Before I talk about The Point! specifically, while I'm sure that YouTube is mostly a net negative for the psyche of the species as a whole, the fact that this thirty minute studio performance, recorded at the BBC, is preserved on there goes a long way to balancing the scales. My parents owned this on VHS cassette, and I have watched it many, many times, and I'll watch it again as soon as this post is published. It's an incredible portrait of a musician having fun with his songs, while performing some of the most uplifting and heartbreaking melodies every composed. Of everything in this article, if you only have 30 minutes, this is where I would spend my time.
There's an interview where someone asked Harry Nilsson where he got the inspiration to write The Point!, which is a musical children's story/modern parable about Otherness, and his answer starts with "Well, I was on acid, and..." which you would think would explain a lot of the unusual narrative flair this tale has, but honestly, if Nilsson was tripped out of his mind when he wrote this, it has surprisingly strong central themes and message for a story for kids. The entire album is narrated and told by Nilsson, intercutting the songs and story together in a way that mostly makes sense, though perhaps my favourite transition involves Nilsson saying the characters journey from one place to another takes exactly the same amount of time as singing a song, and then proceeds to sing an unrelated song just to transition the characters between locations. That's the kind of surrealist logic that your adult brain looks askance at, but your child brain has no problem with, something which holds true throughout the story.

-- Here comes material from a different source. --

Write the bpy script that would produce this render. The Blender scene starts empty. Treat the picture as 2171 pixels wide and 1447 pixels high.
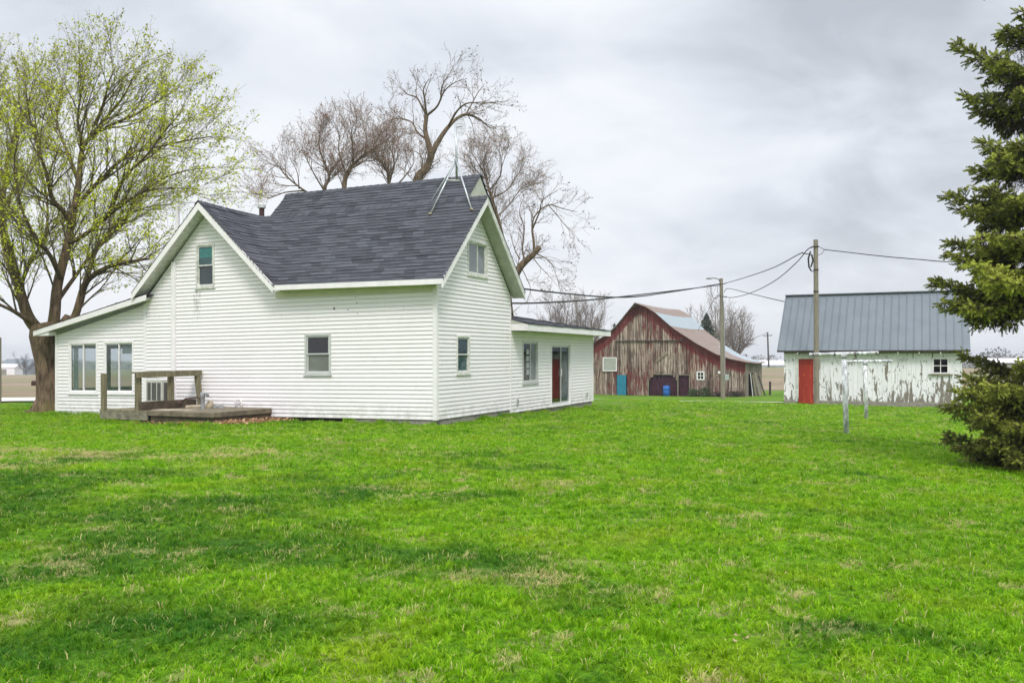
import bpy, math, random
import numpy as np
from mathutils import Vector, Matrix, Euler, Quaternion

sc = bpy.context.scene
R = math.radians
# ------------------------------------------------------------------ camera
F, CX, HY, ZC = 1880.0, 1085.5, 760.0, 1.55        # focal length and horizon in photo pixels, eye height
cam = bpy.data.cameras.new('camera')
cam.sensor_width = 36.0
cam.lens = 36.0 * F / 2171.0
cam.shift_y = (HY - 723.5) / 2171.0
cam.clip_end = 9000
camo = bpy.data.objects.new('camera', cam)
sc.collection.objects.link(camo)
camo.location = (0, 0, ZC)
camo.rotation_euler = (R(90), 0, 0)
sc.camera = camo

# ------------------------------------------------------------------ light
SUN_EL, SUN_AZ = 52.0, 168.0      # azimuth clockwise from +Y: behind the camera
world = bpy.data.worlds.new("World")
sc.world = world
world.use_nodes = True
wt = world.node_tree
wt.nodes.clear()


def N(nt, typ, **kw):
    n = nt.nodes.new(typ)
    for k, v in kw.items():
        if k.startswith('i_'):
            n.inputs[k[2:].replace('_', ' ')].default_value = v
        else:
            setattr(n, k, v)
    return n


def LK(nt, a, b):
    nt.links.new(a, b)


def s2l(c):
    return tuple(((v / 255.0) / 12.92 if v / 255.0 < 0.04045 else ((v / 255.0 + 0.055) / 1.055) ** 2.4) for v in c[:3]) + (1.0,)


def MATH(nt, op, a, b=None, c=None, clamp=False):
    n = nt.nodes.new('ShaderNodeMath')
    n.operation = op
    n.use_clamp = clamp
    for i, v in enumerate((a, b, c)):
        if v is None:
            continue
        if isinstance(v, (int, float)):
            n.inputs[i].default_value = v
        else:
            nt.links.new(v, n.inputs[i])
    return n.outputs[0]


def RAMP(nt, fac, stops, interp='LINEAR'):
    n = nt.nodes.new('ShaderNodeValToRGB')
    n.color_ramp.interpolation = interp
    els = n.color_ramp.elements
    while len(els) < len(stops):
        els.new(0.5)
    for e, (p, c) in zip(els, stops):
        e.position = p
        e.color = (c, c, c, 1) if isinstance(c, (int, float)) else c
    nt.links.new(fac, n.inputs[0])
    return n.outputs[0]


def MIX(nt, fac, a, b, mode='MIX'):
    n = nt.nodes.new('ShaderNodeMix')
    n.data_type = 'RGBA'
    n.blend_type = mode
    for s, v in ((n.inputs[0], fac), (n.inputs[6], a), (n.inputs[7], b)):
        if isinstance(v, (int, float)):
            s.default_value = v
        elif isinstance(v, tuple):
            s.default_value = v
        else:
            nt.links.new(v, s)
    return n.outputs[2]


def NOISE(nt, vec, scale, detail=4.0, rough=0.55, dist=0.0):
    n = nt.nodes.new('ShaderNodeTexNoise')
    n.inputs['Scale'].default_value = scale
    n.inputs['Detail'].default_value = detail
    n.inputs['Roughness'].default_value = rough
    n.inputs['Distortion'].default_value = dist
    if vec is not None:
        nt.links.new(vec, n.inputs['Vector'])
    return n.outputs[0]


def MAPV(nt, vec, loc=(0, 0, 0), rot=(0, 0, 0), scale=(1, 1, 1)):
    n = nt.nodes.new('ShaderNodeMapping')
    n.inputs['Location'].default_value = loc
    n.inputs['Rotation'].default_value = rot
    n.inputs['Scale'].default_value = scale
    nt.links.new(vec, n.inputs['Vector'])
    return n.outputs[0]


def build_world():
    nt = wt
    out = N(nt, 'ShaderNodeOutputWorld')
    bg = N(nt, 'ShaderNodeBackground')
    bg.inputs['Strength'].default_value = 0.1
    LK(nt, bg.outputs[0], out.inputs[0])
    sky = N(nt, 'ShaderNodeTexSky')
    sky.sky_type = 'NISHITA'
    sky.sun_disc = False
    sky.sun_elevation = R(SUN_EL)
    sky.sun_rotation = R(SUN_AZ)
    sky.dust_density = 3.0
    tc = N(nt, 'ShaderNodeTexCoord')
    sep = N(nt, 'ShaderNodeSeparateXYZ')
    LK(nt, tc.outputs['Generated'], sep.inputs[0])
    z = MATH(nt, 'MAXIMUM', sep.outputs[2], 0.0)
    den = MATH(nt, 'ADD', z, 0.34)
    u = MATH(nt, 'DIVIDE', sep.outputs[0], den)
    v = MATH(nt, 'DIVIDE', sep.outputs[1], den)
    cmb = N(nt, 'ShaderNodeCombineXYZ')
    LK(nt, u, cmb.inputs[0])
    LK(nt, v, cmb.inputs[1])
    base = MAPV(nt, cmb.outputs[0], loc=(0.35, 0.2, 0), rot=(0, 0, R(12)), scale=(1.25, 1.5, 1))
    n1 = NOISE(nt, base, 1.0, 6, 0.5, 0.35)
    n2 = NOISE(nt, MAPV(nt, cmb.outputs[0], loc=(4.1, 1.7, 0), scale=(0.6, 0.7, 1)), 1.0, 3, 0.5)
    n3 = NOISE(nt, MAPV(nt, cmb.outputs[0], loc=(2.3, 6.1, 0), rot=(0, 0, R(-20)), scale=(2.6, 3.0, 1)), 1.0, 6, 0.55, 0.6)
    n = MATH(nt, 'ADD', MATH(nt, 'ADD', MATH(nt, 'MULTIPLY', n1, 0.50), MATH(nt, 'MULTIPLY', n2, 0.22)), MATH(nt, 'MULTIPLY', n3, 0.28))
    # the cloud deck is thinner and brighter to the west (left), heavier to the right
    side = MATH(nt, 'MULTIPLY', sep.outputs[0], -0.07)
    n = MATH(nt, 'ADD', n, side)
    # a thin place in the deck, high ahead, where the sun is felt behind the cloud
    dv = N(nt, 'ShaderNodeVectorMath', operation='DISTANCE')
    LK(nt, tc.outputs['Generated'], dv.inputs[0])
    dv.inputs[1].default_value = Vector((0.10, 0.90, 0.36)).normalized()
    thin = MATH(nt, 'SUBTRACT', 1.0, MATH(nt, 'DIVIDE', dv.outputs['Value'], 0.42), None, True)
    n = MATH(nt, 'ADD', n, MATH(nt, 'MULTIPLY', thin, 0.03))
    for (vx, vz, rad_, amt) in ((0.085, 0.335, 0.24, 0.055), (0.30, 0.275, 0.34, -0.045), (0.52, 0.33, 0.30, -0.012), (-0.25, 0.20, 0.30, 0.045), (0.10, 0.12, 0.22, 0.03)):
        dq = N(nt, 'ShaderNodeVectorMath', operation='DISTANCE')
        LK(nt, tc.outputs['Generated'], dq.inputs[0])
        dq.inputs[1].default_value = Vector((vx, 1.0, vz)).normalized()
        w_ = RAMP(nt, MATH(nt, 'DIVIDE', MATH(nt, 'ADD', dq.outputs['Value'], MATH(nt, 'MULTIPLY', MATH(nt, 'SUBTRACT', n3, 0.5), 0.12)), rad_), [(0.0, 1.0), (1.0, 0.0)], 'EASE')
        n = MATH(nt, 'ADD', n, MATH(nt, 'MULTIPLY', w_, amt))
    col = RAMP(nt, n, [(0.39, s2l((160, 165, 173))), (0.45, s2l((180, 185, 193))), (0.50, s2l((194, 198, 205))), (0.565, s2l((206, 209, 213)))])
    # towards the horizon the deck evens out to a pale band
    hz = MATH(nt, 'POWER', MATH(nt, 'SUBTRACT', 1.0, MATH(nt, 'MULTIPLY', z, 5.0), None, True), 1.5)
    col = MIX(nt, MATH(nt, 'MULTIPLY', hz, 0.85), col, s2l((206, 208, 212)))
    # overcast skies brighten towards the zenith
    gain = MATH(nt, 'ADD', 1.0, MATH(nt, 'MULTIPLY', MATH(nt, 'MAXIMUM', MATH(nt, 'SUBTRACT', z, 0.36), 0.0), 2.6))
    gain = MATH(nt, 'MULTIPLY', gain, 10.0)
    sc_ = N(nt, 'ShaderNodeVectorMath', operation='SCALE')
    LK(nt, col, sc_.inputs[0])
    LK(nt, gain, sc_.inputs['Scale'])
    mixed = MIX(nt, 0.96, sky.outputs[0], sc_.outputs[0])
    LK(nt, mixed, bg.inputs['Color'])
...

It's really just a series of vignettes of strange events and characters all talking in slightly obtuse language about things, and then bees attack, and there's some singing. But the context free transitions (suddently, bees / then, they fell down a hole / all of a sudden, they were back at the capital city) maintain both the quality of a children's tale which maximises fun over reality, and the strange and dreamlike quality for adults. There's not a great volume of songs on here, but what there is maintains an incredibly high bar of quality. I still sing Think About Your Troubles and Life Line and Are You Sleeping? to myself from time to time when the mood takes me. And what's not to love about a story about the only child without a point in a city of people with points on their heads, showing they are just as capable as pointed people, overcoming prejudice and adversity, and finally determining that everything does have a point, so they must have one too?
Finally, a message for children we can all get behind.
* I originally thought about doing this having seen a poster on BlueSky post the lyric "what's so bad about living underground // it hasn't been so great living up here if you want my opinion" from Brave New World. I said at the time I'd been thinking a lot about that quote, the one I've really been thinking a lot about, from the same section, is "We drank, and he insisted on playing cards. With our species on the brink of extinction, with no hope but a horrible death, we actually played games."
**This is a half joke because its the title of a The Who song from this album but it's late and I am tired and I couldn't think of anything else.